## TASK DESCRIPTION:
Give the material once more, word for word, without any images.

-- Start of COLLECTED DATA --

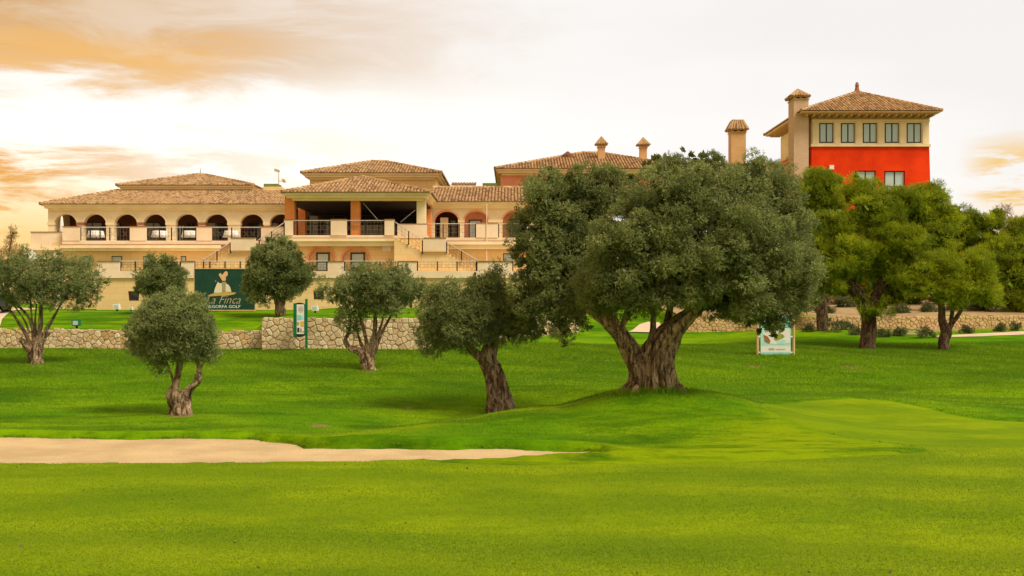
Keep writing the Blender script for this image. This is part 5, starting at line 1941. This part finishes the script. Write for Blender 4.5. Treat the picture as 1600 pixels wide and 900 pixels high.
# the big old olive on the mound
tree('olive_tree', 'huge old olive tree with split gnarled trunk on the mound', 'tree', OG, 30, (1020, 613),
     [[(996, 626, 0, 26), (1001, 604, 0, 20), (1000, 580, -.05, 18), (990, 555, -.1, 17), (974, 528, -.2, 15), (954, 505, -.3, 13), (934, 486, -.1, 10), (912, 462, .8, 7), (892, 430, 1.8, 5), (880, 395, 2.4, 3)],
      [(1036, 626, 0, 30), (1032, 604, 0, 25), (1030, 580, 0, 25), (1031, 555, 0, 27), (1042, 528, 0, 22), (1062, 505, -.1, 16), (1087, 484, -.2, 12), (1118, 452, -.3, 9), (1155, 405, -.2, 5)],
      [(1016, 628, -.3, 9), (1012, 600, -.36, 8), (1014, 570, -.32, 9), (1018, 540, -.2, 8), (1020, 515, 0, 5), (1021, 480, 0, 4), (1030, 430, 0, 3)],
      [(1046, 628, -.25, 8), (1040, 596, -.38, 8), (1032, 566, -.38, 9), (1042, 530, -.1, 9), (1044, 500, .2, 7), (1052, 450, .3, 4)],
      [(1060, 622, .1, 7), (1049, 600, -.2, 9), (1044, 570, -.2, 10), (1048, 545, -.1, 8), (1056, 520, 0, 5)],
      [(984, 624, 0, 7), (991, 600, -.2, 8), (993, 570, -.2, 7), (985, 540, -.2, 6), (970, 515, -.3, 5)],
      [(1024, 626, -.4, 6), (1022, 596, -.42, 7), (1024, 560, -.36, 7), (1034, 530, -.2, 6), (1050, 505, -.2, 4)]],
     [(1080, 385, 130, 105, -.2), (1005, 385, 82, 90, -.6), (1140, 400, 100, 100, -.6), (1060, 315, 95, 58, -.5), (1125, 315, 75, 56, -.3), (970, 440, 58, 54, -.8), (1045, 425, 85, 62, -.8), (1120, 440, 80, 58, -.6),
      (1205, 440, 72, 78, -.2), (1175, 468, 58, 44, -.5), (1205, 512, 20, 14, -.3), (1240, 430, 38, 55, .2), (1215, 325, 48, 62, 2.2), (1180, 280, 52, 44, 2.4), (1090, 258, 60, 28, 2.6), (1035, 266, 48, 30, 2.6), (1238, 365, 30, 44, 1.8),
      (858, 325, 50, 72, 2.2), (905, 288, 50, 42, 2.4), (950, 300, 46, 46, 2.6), (848, 410, 52, 66, 2.0), (885, 395, 44, 80, 2.2), (830, 455, 38, 48, 1.9), (866, 480, 38, 48, 1.8), (882, 512, 19, 30, 1.6), (818, 370, 28, 48, 2.2), (900, 450, 30, 44, 2.2), (925, 345, 34, 60, 2.5), (925, 420, 30, 50, 2.4), (945, 462, 36, 34, -.3), (925, 440, 30, 40, .4), (1000, 470, 34, 24, -.4), (905, 490, 26, 34, 1.4)],
     470000, .078, .022, M['olive'], M['bark'], 11, seg=56, amp=.34, twigs=60, twig_r=.05, clump=.24, per=80, fill=.04, up=.45, flat=.85)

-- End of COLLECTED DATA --

## WORKED ANSWER:
Keep writing the Blender script for this image. This is part 5, starting at line 1941. This part finishes the script. Write for Blender 4.5. Treat the picture as 1600 pixels wide and 900 pixels high.
# the big old olive on the mound
tree('olive_tree', 'huge old olive tree with split gnarled trunk on the mound', 'tree', OG, 30, (1020, 613),
     [[(996, 626, 0, 26), (1001, 604, 0, 20), (1000, 580, -.05, 18), (990, 555, -.1, 17), (974, 528, -.2, 15), (954, 505, -.3, 13), (934, 486, -.1, 10), (912, 462, .8, 7), (892, 430, 1.8, 5), (880, 395, 2.4, 3)],
      [(1036, 626, 0, 30), (1032, 604, 0, 25), (1030, 580, 0, 25), (1031, 555, 0, 27), (1042, 528, 0, 22), (1062, 505, -.1, 16), (1087, 484, -.2, 12), (1118, 452, -.3, 9), (1155, 405, -.2, 5)],
      [(1016, 628, -.3, 9), (1012, 600, -.36, 8), (1014, 570, -.32, 9), (1018, 540, -.2, 8), (1020, 515, 0, 5), (1021, 480, 0, 4), (1030, 430, 0, 3)],
      [(1046, 628, -.25, 8), (1040, 596, -.38, 8), (1032, 566, -.38, 9), (1042, 530, -.1, 9), (1044, 500, .2, 7), (1052, 450, .3, 4)],
      [(1060, 622, .1, 7), (1049, 600, -.2, 9), (1044, 570, -.2, 10), (1048, 545, -.1, 8), (1056, 520, 0, 5)],
      [(984, 624, 0, 7), (991, 600, -.2, 8), (993, 570, -.2, 7), (985, 540, -.2, 6), (970, 515, -.3, 5)],
      [(1024, 626, -.4, 6), (1022, 596, -.42, 7), (1024, 560, -.36, 7), (1034, 530, -.2, 6), (1050, 505, -.2, 4)]],
     [(1080, 385, 130, 105, -.2), (1005, 385, 82, 90, -.6), (1140, 400, 100, 100, -.6), (1060, 315, 95, 58, -.5), (1125, 315, 75, 56, -.3), (970, 440, 58, 54, -.8), (1045, 425, 85, 62, -.8), (1120, 440, 80, 58, -.6),
      (1205, 440, 72, 78, -.2), (1175, 468, 58, 44, -.5), (1205, 512, 20, 14, -.3), (1240, 430, 38, 55, .2), (1215, 325, 48, 62, 2.2), (1180, 280, 52, 44, 2.4), (1090, 258, 60, 28, 2.6), (1035, 266, 48, 30, 2.6), (1238, 365, 30, 44, 1.8),
      (858, 325, 50, 72, 2.2), (905, 288, 50, 42, 2.4), (950, 300, 46, 46, 2.6), (848, 410, 52, 66, 2.0), (885, 395, 44, 80, 2.2), (830, 455, 38, 48, 1.9), (866, 480, 38, 48, 1.8), (882, 512, 19, 30, 1.6), (818, 370, 28, 48, 2.2), (900, 450, 30, 44, 2.2), (925, 345, 34, 60, 2.5), (925, 420, 30, 50, 2.4), (945, 462, 36, 34, -.3), (925, 440, 30, 40, .4), (1000, 470, 34, 24, -.4), (905, 490, 26, 34, 1.4)],
     470000, .078, .022, M['olive'], M['bark'], 11, seg=56, amp=.34, twigs=60, twig_r=.05, clump=.24, per=80, fill=.04, up=.45, flat=.85)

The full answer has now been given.